Could you copy every line from the material below in which "pixels" appears?

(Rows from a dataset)
■ ■ ■ ■ ■
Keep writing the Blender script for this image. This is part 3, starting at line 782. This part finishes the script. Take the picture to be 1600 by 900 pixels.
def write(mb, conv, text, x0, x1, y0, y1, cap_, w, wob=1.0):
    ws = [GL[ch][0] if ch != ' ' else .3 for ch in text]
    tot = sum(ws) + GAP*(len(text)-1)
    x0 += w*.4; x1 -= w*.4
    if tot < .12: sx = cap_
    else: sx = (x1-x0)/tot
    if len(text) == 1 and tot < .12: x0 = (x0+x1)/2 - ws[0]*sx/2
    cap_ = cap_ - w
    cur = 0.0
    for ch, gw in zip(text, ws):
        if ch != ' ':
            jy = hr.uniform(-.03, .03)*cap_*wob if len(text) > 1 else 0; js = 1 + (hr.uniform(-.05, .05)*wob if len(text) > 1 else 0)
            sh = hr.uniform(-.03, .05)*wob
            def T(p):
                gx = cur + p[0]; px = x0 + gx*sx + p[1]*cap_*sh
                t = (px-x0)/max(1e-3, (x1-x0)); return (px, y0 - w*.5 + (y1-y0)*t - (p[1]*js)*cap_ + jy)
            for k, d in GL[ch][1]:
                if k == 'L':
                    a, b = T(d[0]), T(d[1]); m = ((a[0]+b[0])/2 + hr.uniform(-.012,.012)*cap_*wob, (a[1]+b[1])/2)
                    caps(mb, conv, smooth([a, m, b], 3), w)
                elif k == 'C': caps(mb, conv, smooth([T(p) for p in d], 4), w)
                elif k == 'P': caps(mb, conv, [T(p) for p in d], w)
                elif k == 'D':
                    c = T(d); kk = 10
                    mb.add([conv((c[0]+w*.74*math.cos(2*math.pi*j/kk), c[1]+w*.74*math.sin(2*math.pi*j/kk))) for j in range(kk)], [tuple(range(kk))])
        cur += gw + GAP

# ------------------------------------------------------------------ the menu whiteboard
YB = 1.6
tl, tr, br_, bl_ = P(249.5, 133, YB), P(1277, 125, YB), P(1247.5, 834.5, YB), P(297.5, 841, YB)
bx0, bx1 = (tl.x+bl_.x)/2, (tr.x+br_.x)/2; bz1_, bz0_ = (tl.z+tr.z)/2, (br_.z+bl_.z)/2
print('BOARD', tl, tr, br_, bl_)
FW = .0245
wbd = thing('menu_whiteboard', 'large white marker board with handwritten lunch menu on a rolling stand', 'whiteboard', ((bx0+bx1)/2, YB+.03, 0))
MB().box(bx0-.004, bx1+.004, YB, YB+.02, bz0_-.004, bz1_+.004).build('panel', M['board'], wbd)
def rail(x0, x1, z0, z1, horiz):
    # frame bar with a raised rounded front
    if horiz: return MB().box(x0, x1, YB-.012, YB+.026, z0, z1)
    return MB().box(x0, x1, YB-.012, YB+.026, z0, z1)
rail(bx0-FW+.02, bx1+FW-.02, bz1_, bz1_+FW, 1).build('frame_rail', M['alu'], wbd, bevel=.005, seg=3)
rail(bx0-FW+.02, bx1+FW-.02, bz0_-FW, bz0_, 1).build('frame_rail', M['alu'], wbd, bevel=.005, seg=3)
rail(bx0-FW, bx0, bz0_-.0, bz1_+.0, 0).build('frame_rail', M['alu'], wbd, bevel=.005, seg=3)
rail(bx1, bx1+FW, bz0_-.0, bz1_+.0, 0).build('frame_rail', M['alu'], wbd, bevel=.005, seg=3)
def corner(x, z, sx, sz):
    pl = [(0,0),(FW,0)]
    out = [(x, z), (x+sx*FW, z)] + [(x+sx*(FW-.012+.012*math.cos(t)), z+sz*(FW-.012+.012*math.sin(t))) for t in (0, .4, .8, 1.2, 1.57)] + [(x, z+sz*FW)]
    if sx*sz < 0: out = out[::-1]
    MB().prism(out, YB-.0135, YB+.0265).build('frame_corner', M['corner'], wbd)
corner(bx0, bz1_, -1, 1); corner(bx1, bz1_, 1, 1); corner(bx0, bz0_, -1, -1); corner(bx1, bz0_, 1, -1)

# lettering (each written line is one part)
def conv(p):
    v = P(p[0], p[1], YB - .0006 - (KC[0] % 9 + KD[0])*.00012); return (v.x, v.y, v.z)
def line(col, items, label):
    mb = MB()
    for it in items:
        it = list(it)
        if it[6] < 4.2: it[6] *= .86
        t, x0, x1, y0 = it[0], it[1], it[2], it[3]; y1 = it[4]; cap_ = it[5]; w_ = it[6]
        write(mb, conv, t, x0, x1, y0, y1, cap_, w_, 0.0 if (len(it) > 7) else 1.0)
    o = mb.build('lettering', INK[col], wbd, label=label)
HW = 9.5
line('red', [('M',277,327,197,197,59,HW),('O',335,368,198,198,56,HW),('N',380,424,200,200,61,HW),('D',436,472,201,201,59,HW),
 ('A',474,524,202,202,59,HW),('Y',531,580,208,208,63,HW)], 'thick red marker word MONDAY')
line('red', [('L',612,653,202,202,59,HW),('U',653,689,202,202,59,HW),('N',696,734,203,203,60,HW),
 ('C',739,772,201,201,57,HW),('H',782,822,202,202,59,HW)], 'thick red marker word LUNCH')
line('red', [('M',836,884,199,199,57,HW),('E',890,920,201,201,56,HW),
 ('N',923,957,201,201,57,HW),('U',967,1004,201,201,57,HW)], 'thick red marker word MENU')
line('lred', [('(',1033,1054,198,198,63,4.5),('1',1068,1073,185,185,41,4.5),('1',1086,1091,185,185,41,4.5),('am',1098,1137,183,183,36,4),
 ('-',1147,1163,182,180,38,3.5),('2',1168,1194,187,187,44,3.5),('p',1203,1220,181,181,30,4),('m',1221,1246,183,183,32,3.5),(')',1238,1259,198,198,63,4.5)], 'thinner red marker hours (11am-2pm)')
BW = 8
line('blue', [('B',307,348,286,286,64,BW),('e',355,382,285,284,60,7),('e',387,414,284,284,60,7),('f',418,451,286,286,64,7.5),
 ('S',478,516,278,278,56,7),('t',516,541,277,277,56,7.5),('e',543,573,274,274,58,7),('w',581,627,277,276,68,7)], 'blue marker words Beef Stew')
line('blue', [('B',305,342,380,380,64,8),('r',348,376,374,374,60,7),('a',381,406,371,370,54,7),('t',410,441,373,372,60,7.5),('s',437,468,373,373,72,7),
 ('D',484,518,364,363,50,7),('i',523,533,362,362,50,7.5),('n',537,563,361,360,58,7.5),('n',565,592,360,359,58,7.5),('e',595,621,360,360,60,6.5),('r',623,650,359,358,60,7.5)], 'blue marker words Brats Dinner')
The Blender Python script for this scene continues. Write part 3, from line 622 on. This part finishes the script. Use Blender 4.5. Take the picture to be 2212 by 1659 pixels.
■ ■ ■ ■ ■
### EXERCISE RESPONSE
Keep writing the Blender script for this image. This is part 3, starting at line 782. This part finishes the script. Take the picture to be 1600 by 900 pixels.
The Blender Python script for this scene continues. Write part 3, from line 622 on. This part finishes the script. Use Blender 4.5. Take the picture to be 2212 by 1659 pixels.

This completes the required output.